- Task prompt -
Would you copy the records below, exactly and only from their first line through the line containing "yy = y-0.13+k*0.065;", without any pictures?

(Scene script records)

****

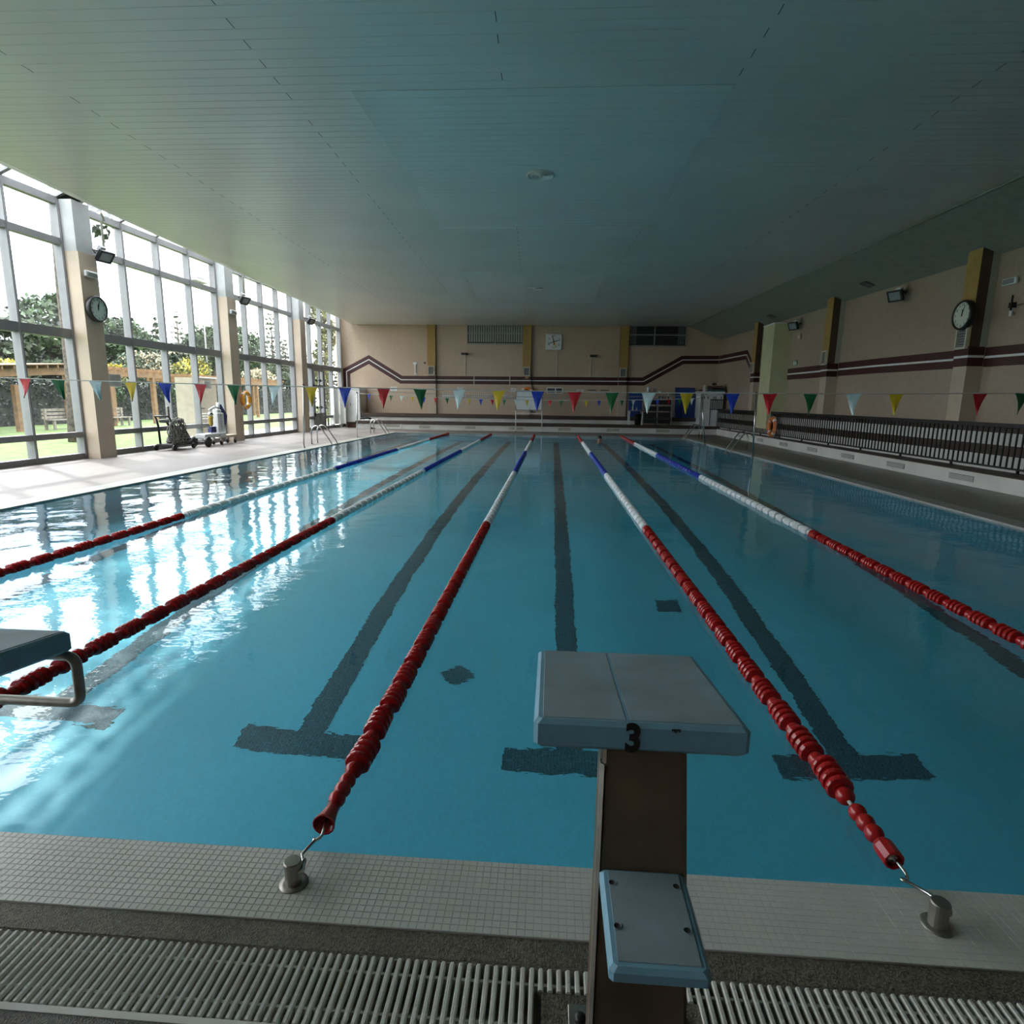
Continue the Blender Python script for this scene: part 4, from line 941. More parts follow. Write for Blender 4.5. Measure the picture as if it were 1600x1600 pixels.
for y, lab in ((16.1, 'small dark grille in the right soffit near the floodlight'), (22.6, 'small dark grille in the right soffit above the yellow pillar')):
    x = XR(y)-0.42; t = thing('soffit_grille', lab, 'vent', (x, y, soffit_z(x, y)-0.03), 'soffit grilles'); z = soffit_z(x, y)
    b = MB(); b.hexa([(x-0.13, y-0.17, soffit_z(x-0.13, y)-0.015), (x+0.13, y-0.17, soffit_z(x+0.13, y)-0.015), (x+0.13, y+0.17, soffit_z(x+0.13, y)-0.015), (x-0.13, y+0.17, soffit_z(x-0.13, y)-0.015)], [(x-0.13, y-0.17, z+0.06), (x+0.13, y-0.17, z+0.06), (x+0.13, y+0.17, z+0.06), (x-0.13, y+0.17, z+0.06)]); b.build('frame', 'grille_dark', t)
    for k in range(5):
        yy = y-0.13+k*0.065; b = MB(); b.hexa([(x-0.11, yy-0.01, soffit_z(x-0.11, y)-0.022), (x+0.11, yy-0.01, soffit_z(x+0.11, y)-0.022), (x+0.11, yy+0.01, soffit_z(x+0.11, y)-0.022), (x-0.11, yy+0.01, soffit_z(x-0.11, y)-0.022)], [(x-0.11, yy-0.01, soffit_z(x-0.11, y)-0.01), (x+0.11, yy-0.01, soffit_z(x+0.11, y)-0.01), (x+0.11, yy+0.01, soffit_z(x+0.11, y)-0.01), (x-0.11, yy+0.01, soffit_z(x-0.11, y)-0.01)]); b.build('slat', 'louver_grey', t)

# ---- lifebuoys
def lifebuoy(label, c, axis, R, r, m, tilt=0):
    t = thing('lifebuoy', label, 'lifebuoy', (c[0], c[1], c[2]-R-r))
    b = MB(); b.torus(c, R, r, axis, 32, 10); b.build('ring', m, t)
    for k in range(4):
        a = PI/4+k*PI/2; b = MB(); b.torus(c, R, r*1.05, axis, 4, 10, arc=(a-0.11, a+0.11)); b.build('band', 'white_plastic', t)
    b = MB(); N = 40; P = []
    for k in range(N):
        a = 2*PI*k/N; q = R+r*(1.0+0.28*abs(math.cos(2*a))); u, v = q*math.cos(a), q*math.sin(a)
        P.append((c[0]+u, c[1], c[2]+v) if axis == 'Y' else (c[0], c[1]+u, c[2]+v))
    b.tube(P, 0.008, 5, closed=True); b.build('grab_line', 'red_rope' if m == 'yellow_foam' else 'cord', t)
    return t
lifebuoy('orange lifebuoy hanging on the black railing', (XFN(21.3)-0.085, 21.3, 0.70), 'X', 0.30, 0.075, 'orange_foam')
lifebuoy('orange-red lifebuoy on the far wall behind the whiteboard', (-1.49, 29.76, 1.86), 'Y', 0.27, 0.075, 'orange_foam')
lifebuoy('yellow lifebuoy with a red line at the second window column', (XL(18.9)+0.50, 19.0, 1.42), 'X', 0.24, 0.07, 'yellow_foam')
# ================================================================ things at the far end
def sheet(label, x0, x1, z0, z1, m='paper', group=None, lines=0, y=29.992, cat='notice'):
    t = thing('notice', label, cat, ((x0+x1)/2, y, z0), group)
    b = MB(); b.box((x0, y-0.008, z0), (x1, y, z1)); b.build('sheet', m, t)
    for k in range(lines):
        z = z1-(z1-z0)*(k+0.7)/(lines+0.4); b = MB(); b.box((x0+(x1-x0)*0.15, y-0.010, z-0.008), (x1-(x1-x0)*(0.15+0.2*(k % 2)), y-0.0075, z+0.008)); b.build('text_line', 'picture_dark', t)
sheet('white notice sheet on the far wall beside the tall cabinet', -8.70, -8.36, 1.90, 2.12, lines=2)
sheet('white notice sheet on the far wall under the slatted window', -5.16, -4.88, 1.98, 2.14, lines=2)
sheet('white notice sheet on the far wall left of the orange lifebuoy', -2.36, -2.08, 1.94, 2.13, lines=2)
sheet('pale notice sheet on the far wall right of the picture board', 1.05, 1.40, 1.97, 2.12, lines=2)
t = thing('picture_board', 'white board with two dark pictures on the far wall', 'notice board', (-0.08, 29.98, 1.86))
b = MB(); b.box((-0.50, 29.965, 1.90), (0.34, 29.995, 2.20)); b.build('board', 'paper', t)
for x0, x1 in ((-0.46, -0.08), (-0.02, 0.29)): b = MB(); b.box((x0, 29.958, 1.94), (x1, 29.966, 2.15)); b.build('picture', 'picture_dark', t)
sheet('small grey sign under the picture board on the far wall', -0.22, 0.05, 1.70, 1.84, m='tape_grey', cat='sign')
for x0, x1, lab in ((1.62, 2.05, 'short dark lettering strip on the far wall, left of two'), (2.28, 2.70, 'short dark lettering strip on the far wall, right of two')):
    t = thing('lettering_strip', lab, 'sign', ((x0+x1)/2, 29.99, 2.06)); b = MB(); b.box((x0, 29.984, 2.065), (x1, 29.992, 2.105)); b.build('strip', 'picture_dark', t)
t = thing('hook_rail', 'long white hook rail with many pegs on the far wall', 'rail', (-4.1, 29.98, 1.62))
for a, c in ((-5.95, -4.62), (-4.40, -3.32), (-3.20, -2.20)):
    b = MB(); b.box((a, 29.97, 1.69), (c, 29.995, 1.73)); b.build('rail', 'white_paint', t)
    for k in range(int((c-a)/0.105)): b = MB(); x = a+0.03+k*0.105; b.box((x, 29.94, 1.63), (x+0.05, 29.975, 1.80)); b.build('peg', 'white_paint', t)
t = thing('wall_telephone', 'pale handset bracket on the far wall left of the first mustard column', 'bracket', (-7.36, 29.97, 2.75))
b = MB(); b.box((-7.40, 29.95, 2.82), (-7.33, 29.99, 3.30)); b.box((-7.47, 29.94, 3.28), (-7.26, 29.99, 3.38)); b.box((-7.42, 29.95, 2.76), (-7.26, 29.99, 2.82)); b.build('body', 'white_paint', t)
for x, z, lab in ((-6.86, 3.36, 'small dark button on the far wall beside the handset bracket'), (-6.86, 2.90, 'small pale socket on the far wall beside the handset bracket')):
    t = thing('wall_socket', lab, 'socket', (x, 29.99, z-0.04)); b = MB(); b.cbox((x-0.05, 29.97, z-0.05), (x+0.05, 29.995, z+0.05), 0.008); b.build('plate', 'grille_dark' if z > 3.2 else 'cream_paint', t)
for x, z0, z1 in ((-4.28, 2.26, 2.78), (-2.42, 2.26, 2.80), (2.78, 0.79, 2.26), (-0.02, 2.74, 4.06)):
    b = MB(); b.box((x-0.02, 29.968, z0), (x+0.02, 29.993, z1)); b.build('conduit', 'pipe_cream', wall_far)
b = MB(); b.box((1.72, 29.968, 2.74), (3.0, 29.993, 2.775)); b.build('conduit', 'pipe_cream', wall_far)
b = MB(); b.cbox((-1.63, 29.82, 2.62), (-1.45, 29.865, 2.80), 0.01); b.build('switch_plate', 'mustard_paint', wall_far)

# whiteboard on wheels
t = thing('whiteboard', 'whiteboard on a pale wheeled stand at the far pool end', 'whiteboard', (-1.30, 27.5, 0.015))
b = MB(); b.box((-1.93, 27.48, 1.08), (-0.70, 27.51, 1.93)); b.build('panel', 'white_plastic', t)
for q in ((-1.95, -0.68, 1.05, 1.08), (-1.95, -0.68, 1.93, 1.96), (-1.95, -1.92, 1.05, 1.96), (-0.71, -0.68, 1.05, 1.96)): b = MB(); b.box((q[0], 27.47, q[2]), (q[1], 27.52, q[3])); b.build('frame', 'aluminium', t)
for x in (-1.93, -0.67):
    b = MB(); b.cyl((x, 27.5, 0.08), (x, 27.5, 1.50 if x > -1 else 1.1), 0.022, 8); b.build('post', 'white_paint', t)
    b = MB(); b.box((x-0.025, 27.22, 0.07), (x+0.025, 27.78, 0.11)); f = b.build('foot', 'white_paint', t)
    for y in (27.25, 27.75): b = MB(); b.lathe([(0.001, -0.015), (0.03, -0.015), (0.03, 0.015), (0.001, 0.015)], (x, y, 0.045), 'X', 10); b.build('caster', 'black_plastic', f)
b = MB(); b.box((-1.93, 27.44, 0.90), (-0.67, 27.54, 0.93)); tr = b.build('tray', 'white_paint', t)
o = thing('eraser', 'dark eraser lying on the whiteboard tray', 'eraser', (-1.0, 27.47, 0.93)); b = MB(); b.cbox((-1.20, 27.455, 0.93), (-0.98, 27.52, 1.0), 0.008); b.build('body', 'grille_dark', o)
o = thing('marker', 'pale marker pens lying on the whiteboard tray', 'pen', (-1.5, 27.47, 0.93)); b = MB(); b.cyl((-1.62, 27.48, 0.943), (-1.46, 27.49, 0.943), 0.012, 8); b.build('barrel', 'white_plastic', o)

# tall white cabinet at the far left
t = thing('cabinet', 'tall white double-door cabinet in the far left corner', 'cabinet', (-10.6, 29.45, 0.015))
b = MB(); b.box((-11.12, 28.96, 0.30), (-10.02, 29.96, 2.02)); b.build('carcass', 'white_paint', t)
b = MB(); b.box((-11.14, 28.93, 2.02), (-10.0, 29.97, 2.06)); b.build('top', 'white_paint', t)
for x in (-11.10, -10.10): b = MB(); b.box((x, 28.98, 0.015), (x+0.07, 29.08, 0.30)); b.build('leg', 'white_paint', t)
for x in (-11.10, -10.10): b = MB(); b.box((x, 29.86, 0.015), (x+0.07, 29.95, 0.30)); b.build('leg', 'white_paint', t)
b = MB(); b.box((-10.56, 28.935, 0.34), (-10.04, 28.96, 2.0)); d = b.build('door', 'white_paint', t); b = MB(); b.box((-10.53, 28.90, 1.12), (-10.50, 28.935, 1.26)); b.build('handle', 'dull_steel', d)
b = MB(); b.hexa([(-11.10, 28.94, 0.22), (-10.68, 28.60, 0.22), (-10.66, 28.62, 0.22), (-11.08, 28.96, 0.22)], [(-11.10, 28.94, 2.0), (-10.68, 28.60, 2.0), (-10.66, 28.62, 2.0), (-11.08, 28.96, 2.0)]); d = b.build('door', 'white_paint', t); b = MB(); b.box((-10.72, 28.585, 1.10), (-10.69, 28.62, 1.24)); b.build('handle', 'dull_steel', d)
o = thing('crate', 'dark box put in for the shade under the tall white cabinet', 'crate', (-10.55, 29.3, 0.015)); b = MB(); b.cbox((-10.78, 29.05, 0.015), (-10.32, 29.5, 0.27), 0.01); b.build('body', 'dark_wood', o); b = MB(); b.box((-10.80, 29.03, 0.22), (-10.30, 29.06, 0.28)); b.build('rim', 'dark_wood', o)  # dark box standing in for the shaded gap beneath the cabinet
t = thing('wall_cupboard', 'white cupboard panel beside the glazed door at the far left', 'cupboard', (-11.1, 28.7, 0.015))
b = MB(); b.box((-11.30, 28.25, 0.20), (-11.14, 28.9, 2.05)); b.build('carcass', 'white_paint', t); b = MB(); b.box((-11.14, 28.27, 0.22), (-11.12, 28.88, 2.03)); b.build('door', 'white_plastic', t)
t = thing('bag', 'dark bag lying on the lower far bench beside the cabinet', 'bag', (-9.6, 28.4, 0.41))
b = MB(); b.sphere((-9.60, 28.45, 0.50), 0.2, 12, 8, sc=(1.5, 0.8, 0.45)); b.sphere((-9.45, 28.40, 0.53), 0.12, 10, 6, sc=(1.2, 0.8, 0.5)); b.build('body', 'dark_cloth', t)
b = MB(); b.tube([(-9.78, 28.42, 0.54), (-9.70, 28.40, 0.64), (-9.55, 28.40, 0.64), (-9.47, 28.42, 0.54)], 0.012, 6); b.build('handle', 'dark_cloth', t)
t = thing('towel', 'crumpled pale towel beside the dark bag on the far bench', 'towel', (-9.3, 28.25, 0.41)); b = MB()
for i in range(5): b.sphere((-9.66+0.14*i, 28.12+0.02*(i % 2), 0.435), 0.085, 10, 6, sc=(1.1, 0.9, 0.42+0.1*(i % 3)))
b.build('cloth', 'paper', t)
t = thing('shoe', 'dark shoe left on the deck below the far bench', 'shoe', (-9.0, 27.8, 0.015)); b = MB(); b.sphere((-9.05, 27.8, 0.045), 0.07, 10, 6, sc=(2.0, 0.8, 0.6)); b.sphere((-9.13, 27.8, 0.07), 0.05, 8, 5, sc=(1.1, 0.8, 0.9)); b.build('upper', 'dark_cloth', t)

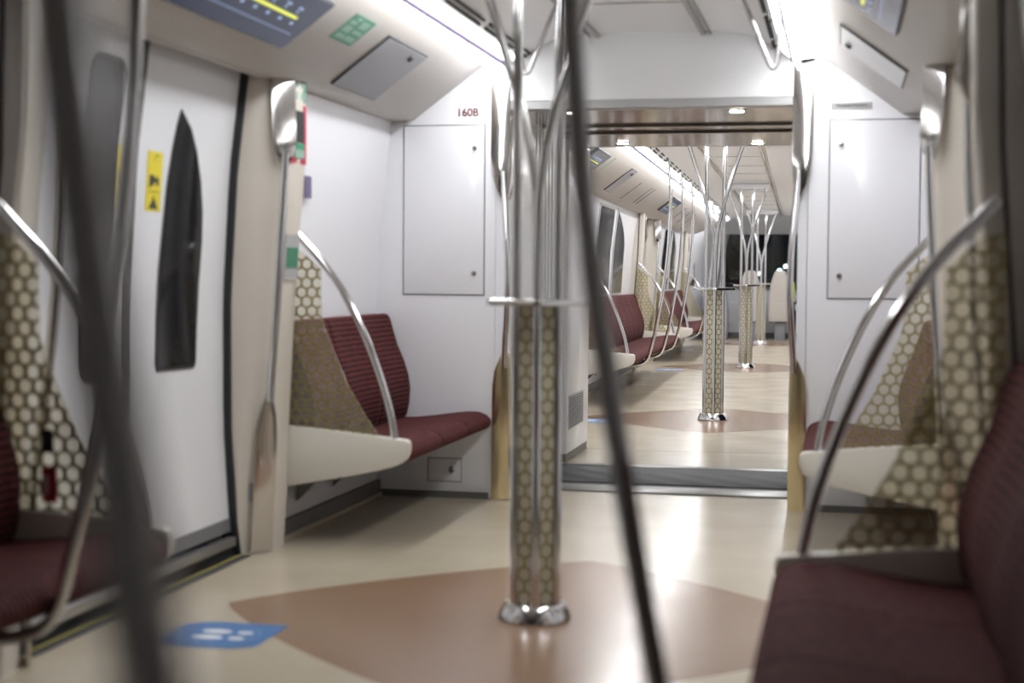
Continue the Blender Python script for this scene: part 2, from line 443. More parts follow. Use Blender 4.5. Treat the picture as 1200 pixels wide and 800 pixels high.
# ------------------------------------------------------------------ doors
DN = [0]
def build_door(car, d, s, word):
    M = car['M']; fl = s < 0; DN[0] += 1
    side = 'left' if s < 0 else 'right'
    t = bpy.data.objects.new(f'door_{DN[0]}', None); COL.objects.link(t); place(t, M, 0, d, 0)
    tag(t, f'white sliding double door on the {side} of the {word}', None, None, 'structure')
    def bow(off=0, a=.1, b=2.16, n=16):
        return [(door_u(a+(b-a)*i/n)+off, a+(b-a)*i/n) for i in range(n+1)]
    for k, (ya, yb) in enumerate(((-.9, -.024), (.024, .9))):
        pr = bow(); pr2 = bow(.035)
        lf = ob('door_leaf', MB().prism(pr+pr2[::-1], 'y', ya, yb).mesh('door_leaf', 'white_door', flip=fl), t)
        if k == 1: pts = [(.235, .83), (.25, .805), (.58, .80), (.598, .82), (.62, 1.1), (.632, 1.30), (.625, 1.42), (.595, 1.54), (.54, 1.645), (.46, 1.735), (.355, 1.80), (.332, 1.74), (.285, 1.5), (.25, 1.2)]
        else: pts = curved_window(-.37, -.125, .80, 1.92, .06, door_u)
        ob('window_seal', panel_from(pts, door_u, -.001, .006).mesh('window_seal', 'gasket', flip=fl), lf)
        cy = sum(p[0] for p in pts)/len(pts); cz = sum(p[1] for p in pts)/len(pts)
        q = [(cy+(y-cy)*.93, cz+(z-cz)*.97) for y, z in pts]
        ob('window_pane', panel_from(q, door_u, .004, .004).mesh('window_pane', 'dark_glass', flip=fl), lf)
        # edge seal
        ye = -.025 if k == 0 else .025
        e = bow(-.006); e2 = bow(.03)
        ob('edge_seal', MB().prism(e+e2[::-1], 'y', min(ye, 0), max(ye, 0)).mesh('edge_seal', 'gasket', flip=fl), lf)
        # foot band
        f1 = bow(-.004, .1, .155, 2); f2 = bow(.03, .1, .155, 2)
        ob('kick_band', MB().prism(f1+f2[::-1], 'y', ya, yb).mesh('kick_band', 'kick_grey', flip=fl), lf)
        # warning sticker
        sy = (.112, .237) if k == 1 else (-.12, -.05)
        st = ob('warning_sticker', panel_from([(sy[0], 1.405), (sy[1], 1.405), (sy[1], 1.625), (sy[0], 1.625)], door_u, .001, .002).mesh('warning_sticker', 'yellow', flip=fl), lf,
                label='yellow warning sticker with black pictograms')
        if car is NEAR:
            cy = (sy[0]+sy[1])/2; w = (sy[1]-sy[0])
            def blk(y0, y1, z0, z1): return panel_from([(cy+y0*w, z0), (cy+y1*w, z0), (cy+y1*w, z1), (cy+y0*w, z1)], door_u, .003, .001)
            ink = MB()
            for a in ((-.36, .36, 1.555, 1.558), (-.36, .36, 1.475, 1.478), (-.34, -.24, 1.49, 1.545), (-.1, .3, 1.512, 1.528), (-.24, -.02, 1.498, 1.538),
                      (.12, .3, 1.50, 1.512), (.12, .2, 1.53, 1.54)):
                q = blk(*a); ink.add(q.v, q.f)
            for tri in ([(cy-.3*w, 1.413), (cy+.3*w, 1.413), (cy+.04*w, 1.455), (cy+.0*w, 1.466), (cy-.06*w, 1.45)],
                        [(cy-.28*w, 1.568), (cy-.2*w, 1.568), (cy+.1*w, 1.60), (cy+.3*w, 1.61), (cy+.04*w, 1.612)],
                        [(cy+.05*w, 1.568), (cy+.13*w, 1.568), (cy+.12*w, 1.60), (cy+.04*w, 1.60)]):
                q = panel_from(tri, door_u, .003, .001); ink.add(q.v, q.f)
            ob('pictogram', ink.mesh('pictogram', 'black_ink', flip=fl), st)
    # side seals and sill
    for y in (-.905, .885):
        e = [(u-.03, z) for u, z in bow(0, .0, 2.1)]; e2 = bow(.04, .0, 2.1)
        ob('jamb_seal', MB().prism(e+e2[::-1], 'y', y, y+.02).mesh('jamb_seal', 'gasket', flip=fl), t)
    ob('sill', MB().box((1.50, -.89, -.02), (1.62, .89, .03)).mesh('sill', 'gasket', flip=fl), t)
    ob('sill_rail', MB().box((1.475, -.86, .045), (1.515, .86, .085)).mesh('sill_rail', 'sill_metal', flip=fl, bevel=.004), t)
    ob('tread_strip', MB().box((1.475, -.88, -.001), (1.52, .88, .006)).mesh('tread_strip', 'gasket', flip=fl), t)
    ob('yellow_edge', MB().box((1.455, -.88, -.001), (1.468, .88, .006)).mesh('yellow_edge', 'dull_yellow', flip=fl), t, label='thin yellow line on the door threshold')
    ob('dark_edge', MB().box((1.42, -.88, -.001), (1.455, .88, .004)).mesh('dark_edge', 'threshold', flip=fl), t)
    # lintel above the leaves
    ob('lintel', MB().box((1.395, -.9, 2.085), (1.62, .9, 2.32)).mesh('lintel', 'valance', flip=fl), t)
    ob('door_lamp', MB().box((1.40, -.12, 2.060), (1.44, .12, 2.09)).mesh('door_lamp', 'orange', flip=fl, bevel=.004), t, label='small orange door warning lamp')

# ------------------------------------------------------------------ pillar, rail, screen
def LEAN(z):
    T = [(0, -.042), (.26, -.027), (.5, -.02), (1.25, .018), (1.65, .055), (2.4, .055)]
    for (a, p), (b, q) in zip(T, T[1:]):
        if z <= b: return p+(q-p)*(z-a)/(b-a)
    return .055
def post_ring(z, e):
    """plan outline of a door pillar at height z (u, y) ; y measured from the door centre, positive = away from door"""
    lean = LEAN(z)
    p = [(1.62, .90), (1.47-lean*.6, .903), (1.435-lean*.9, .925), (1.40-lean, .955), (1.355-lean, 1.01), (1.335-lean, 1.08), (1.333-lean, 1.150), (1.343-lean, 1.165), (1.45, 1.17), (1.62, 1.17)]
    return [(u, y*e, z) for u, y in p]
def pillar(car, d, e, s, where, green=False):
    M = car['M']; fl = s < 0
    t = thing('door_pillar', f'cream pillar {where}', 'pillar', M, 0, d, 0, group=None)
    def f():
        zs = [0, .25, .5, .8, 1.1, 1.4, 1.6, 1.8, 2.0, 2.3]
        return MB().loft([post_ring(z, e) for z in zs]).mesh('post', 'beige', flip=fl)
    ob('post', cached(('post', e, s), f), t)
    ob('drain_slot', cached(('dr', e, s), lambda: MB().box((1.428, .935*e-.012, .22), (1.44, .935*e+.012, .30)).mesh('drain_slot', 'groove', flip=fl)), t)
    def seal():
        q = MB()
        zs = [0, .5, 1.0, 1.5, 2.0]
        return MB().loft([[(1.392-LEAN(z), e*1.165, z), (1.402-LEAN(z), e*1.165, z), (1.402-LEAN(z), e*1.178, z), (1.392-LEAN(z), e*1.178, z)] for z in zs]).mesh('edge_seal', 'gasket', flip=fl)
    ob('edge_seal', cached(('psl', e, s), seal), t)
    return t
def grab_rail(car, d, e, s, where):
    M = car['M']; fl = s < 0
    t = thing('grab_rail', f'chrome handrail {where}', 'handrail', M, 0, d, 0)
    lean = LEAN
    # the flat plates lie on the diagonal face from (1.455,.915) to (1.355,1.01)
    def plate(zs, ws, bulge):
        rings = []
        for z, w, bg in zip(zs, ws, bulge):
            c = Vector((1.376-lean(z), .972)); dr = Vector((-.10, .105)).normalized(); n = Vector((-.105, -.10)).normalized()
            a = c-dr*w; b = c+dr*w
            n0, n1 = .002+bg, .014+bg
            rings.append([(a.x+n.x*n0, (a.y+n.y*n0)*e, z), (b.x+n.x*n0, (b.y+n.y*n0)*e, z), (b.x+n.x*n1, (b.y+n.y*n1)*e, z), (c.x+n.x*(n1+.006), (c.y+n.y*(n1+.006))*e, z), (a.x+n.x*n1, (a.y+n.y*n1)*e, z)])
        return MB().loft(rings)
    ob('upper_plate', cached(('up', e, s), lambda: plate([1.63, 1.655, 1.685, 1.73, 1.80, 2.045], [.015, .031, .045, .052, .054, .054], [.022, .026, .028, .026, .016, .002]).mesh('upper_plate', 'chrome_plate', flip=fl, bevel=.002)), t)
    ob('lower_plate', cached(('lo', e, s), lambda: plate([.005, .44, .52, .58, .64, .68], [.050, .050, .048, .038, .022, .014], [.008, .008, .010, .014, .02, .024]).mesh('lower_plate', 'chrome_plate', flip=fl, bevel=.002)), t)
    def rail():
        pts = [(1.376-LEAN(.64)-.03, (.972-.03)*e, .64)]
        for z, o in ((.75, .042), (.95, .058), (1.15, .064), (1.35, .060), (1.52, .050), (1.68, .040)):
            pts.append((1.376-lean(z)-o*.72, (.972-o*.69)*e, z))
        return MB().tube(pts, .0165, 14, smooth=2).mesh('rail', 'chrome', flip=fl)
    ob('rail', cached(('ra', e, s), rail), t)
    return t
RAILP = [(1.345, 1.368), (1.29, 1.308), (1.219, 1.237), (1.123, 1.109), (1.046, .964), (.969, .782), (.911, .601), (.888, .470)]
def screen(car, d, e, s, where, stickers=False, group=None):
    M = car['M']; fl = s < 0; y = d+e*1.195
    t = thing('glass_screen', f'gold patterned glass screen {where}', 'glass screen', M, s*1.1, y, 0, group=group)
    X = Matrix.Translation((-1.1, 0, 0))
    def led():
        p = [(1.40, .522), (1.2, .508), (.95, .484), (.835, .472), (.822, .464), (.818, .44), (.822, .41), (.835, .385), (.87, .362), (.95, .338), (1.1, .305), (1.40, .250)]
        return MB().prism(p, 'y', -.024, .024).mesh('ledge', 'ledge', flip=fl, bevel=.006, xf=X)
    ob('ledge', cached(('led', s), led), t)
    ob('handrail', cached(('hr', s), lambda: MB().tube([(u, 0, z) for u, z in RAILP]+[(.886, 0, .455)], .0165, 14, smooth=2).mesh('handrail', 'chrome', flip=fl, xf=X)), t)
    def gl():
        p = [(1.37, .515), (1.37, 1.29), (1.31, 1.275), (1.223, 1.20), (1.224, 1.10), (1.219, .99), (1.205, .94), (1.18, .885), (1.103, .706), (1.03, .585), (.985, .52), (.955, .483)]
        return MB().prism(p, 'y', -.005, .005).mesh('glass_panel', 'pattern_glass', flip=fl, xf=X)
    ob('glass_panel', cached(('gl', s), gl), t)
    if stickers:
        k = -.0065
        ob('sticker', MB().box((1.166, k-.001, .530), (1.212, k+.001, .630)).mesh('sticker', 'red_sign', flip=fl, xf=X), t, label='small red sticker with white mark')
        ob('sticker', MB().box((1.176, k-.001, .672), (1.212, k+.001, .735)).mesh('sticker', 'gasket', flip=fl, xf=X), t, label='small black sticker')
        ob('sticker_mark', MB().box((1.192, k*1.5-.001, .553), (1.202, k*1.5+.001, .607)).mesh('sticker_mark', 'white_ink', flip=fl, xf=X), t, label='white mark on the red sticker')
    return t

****

- Solved problem -
Continue the Blender Python script for this scene: part 4, from line 941. More parts follow. Write for Blender 4.5. Measure the picture as if it were 1600x1600 pixels.
for y, lab in ((16.1, 'small dark grille in the right soffit near the floodlight'), (22.6, 'small dark grille in the right soffit above the yellow pillar')):
    x = XR(y)-0.42; t = thing('soffit_grille', lab, 'vent', (x, y, soffit_z(x, y)-0.03), 'soffit grilles'); z = soffit_z(x, y)
    b = MB(); b.hexa([(x-0.13, y-0.17, soffit_z(x-0.13, y)-0.015), (x+0.13, y-0.17, soffit_z(x+0.13, y)-0.015), (x+0.13, y+0.17, soffit_z(x+0.13, y)-0.015), (x-0.13, y+0.17, soffit_z(x-0.13, y)-0.015)], [(x-0.13, y-0.17, z+0.06), (x+0.13, y-0.17, z+0.06), (x+0.13, y+0.17, z+0.06), (x-0.13, y+0.17, z+0.06)]); b.build('frame', 'grille_dark', t)
    for k in range(5):
        yy = y-0.13+k*0.065; b = MB(); b.hexa([(x-0.11, yy-0.01, soffit_z(x-0.11, y)-0.022), (x+0.11, yy-0.01, soffit_z(x+0.11, y)-0.022), (x+0.11, yy+0.01, soffit_z(x+0.11, y)-0.022), (x-0.11, yy+0.01, soffit_z(x-0.11, y)-0.022)], [(x-0.11, yy-0.01, soffit_z(x-0.11, y)-0.01), (x+0.11, yy-0.01, soffit_z(x+0.11, y)-0.01), (x+0.11, yy+0.01, soffit_z(x+0.11, y)-0.01), (x-0.11, yy+0.01, soffit_z(x-0.11, y)-0.01)]); b.build('slat', 'louver_grey', t)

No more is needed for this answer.